Underwater, the Aquawing Max behaves like what it is: a BPW-inspired system designed to make trim and stability feel natural. The donut wing distributes air evenly and, combined with the rear trim pockets on the tank bands, it’s easy to find a balanced, horizontal position.

We tested it in both warm water with light exposure protection and in cold water with a drysuit. Consistently, the Aquawing Max demonstrated a stable tank connection, secure harness, and buoyancy that didn’t shift around the torso. If you’ve ever felt a jacket BCD “roll” slightly when you change position, you’ll notice how solid and steady the Aquawing feels by comparison.

There are pre-bent D-rings up on the shoulders, around the waist, and an additional D-ring at the back that’s handy for things like a DSMB. It isn’t trying to be a full technical platform, but you’ll have enough options to clip and stow gear neatly.

One practical note: because this is a minimalist backplate-style setup, you’ll likely want a clip solution for your octopus (and any other hoses you like to keep tidy). It’s not a flaw so much as the reality of a cleaner system-less built-in storage means you choose your own hose management.

Travel and cold-water flexibility

The Aquawing Max is genuinely travel-friendly.

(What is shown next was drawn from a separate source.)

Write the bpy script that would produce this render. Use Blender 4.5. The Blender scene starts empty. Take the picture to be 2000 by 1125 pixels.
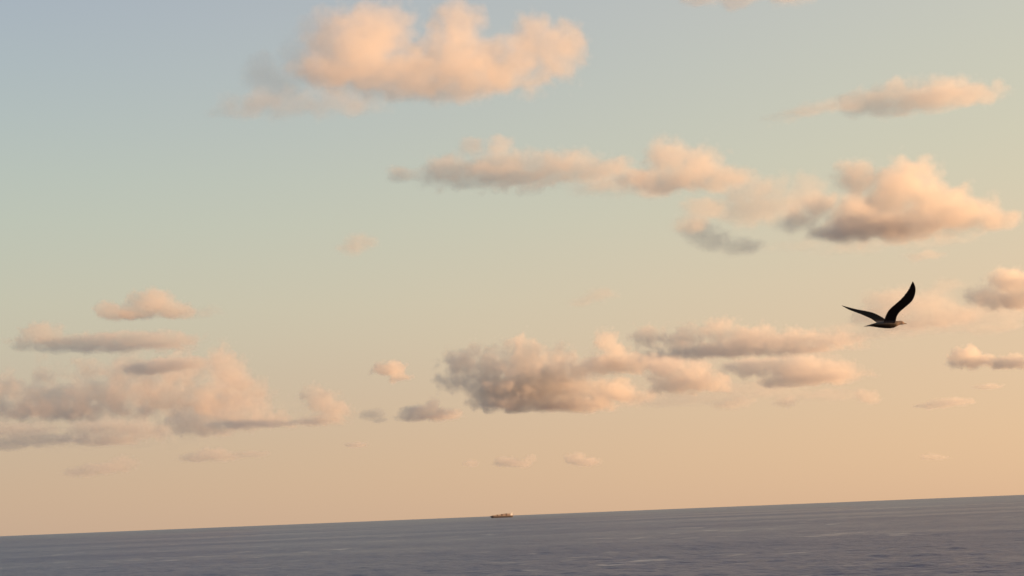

The Aquawing Max is genuinely travel-friendly as the aluminum backplate keeps overall weight down at 8.5 lb/4 kg. There’s a strong carry handle that makes moving the kit around easier, and the whole unit feels compact compared to many jacket BCDs.

Cold water is where many “travel-friendly” systems start to show their limitations because divers often need extra weight-that the system cannot accommodate-to counteract heavier drysuits. With many BPWs, you’d swap the backplate from aluminum to a stainless steel to account for that, but the Aquawing doesn’t have that option. Instead, Cressi offers a 5.5 lb/ 2.5 kg bar that can be attached if need be.

Final thoughts: The Cressi Aquawing bridges to BPW

 

The Cressi Aquawing system best suits divers who want to move from a jacket-style BCD into something with better trim and a cleaner profile. 

Travel divers who still want a serious, stable system and recreational divers curious about BPW diving but not interested in building a rig from separate parts are the ideal audience. If that’s you, the Aquawing Max is an ideal, easy entry into backplate-and-wings.